El motivo más exigente a la hora de pintar palabras es la poesía, ella porta en sí misma la abstracción, ella se abstrae de todo para dejar que sea lo que sea, nadie le pide realidad, escapa a toda aprehensión, es un vuelo ingrávido, un suspiro callado, un instante efímero de rebeldía, de belleza, de clamor, de libertad. Y la pintura la mira celosa al ser ella prisionera de las formas, al necesitar atenerse a quien la hace figurar. Pero no sabe que la poesía a su vez juega con ella imaginando que su vuelo quede atrapado en alguna sin forma, en la abstracción más sugerente, en cierta forma que se despenda de sí misma para transportar el alma peregrina de la poesía.

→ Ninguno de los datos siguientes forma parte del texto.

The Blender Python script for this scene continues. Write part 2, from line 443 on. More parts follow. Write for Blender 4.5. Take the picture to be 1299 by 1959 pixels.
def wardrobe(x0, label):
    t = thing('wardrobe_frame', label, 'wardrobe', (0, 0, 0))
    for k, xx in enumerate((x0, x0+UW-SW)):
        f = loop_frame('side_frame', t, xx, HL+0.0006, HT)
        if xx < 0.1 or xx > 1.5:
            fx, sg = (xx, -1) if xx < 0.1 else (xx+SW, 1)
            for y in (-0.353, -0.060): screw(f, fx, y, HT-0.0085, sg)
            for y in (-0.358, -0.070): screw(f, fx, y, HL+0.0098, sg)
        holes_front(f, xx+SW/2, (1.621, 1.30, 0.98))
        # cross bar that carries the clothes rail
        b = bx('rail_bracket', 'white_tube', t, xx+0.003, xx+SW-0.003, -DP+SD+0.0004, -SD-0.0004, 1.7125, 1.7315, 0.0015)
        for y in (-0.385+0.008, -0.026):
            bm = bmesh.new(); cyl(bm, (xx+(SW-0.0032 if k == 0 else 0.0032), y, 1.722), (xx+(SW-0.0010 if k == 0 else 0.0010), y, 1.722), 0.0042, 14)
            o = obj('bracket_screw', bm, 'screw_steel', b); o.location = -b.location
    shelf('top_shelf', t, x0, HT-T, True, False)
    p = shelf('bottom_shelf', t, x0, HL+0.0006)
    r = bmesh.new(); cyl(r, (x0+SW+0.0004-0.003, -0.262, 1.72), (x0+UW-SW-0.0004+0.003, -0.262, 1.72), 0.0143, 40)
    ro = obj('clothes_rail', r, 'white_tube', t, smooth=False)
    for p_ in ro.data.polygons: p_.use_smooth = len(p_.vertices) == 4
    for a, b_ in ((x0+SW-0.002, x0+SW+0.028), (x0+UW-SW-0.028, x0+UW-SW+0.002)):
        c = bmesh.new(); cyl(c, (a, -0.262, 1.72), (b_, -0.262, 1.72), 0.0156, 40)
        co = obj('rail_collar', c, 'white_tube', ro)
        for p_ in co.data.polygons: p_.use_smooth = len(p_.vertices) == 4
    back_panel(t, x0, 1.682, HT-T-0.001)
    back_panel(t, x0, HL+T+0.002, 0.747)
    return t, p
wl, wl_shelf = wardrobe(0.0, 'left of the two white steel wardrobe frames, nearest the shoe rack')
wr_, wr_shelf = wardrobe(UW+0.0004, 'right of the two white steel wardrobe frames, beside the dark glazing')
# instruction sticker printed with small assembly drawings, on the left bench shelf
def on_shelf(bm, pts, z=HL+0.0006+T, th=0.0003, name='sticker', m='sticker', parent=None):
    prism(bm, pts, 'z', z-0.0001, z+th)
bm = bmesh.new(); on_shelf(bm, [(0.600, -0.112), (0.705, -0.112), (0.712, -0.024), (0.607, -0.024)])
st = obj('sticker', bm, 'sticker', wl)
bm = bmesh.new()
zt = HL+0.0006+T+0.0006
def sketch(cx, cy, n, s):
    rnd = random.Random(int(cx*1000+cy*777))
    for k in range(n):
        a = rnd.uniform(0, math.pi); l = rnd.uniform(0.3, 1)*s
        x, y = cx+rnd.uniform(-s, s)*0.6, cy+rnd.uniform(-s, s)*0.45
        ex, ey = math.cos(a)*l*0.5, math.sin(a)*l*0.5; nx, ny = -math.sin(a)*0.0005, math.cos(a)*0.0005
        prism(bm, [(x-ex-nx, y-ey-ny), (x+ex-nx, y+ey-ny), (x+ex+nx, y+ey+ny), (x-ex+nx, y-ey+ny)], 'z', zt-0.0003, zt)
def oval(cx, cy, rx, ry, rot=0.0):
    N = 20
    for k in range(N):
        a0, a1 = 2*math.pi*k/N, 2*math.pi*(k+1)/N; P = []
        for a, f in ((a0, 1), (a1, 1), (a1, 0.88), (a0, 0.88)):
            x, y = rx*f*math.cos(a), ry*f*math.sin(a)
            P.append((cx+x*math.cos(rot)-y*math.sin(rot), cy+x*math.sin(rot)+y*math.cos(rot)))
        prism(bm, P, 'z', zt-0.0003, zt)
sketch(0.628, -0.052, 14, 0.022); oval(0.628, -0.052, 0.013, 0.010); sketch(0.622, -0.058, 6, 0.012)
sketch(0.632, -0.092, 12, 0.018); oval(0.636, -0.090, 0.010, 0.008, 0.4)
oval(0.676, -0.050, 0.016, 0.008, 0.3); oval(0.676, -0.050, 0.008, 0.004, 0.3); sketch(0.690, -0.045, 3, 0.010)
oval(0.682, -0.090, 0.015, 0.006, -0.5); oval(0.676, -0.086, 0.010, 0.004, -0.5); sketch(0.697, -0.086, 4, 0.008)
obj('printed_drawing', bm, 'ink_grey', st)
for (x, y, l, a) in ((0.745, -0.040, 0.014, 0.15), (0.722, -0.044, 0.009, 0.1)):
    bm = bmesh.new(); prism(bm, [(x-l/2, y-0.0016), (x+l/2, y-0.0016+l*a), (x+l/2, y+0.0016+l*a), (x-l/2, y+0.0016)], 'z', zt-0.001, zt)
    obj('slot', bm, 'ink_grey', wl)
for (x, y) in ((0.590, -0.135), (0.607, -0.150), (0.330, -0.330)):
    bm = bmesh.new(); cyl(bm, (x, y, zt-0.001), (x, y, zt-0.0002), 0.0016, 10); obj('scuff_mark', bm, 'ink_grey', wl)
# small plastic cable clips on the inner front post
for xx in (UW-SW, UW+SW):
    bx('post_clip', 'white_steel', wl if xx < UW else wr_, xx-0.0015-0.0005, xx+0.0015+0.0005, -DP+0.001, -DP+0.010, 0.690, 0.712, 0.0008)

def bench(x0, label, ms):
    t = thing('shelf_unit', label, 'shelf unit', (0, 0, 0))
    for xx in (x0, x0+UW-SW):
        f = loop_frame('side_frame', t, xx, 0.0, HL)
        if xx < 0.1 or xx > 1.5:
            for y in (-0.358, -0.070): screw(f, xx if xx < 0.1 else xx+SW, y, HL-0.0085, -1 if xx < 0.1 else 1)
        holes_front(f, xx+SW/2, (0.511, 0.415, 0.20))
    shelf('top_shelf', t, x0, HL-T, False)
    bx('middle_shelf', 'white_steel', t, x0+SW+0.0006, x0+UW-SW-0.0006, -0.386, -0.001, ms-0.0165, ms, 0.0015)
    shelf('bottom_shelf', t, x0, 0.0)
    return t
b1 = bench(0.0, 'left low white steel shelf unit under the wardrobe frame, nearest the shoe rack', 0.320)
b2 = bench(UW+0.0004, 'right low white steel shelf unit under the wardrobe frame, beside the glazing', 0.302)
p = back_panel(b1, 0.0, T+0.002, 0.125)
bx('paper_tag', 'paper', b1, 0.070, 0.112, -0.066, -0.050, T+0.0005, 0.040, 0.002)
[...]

Y fueron los signos de la escritura los que se ofrecieron a ello con la mayor pureza y desprendimiento.
Las palabras pintadas, la poesía y la pintura de la realidad que circunda derriban fronteras para ser más que nunca fieles a sí mismas, pues nunca encontrarán descanso en el ser que las atrape, sino en el camino que las lleve eternamente a través de los ciclos que encadenan vida y muerte, como las estaciones del año, sin retenerse en la repetición constante y continua, sino renovadas y transformadas con cada nuevo comienzo de lo mismo, porque la linealidad queda excluida del movimiento que nos ocupa para caer en la gravedad del espacio que nos envuelve, en él basta un paso para ser recogidos por lo más lejano, un descuido para encarar lo nunca visto.
Un verso que se diga sin palabras
o si palabras tiene, nada expresen:
una línea en el aire, un gesto breve
que, en un hondo silencio, me resuma
la voluntad que quiere, la mano que escribe.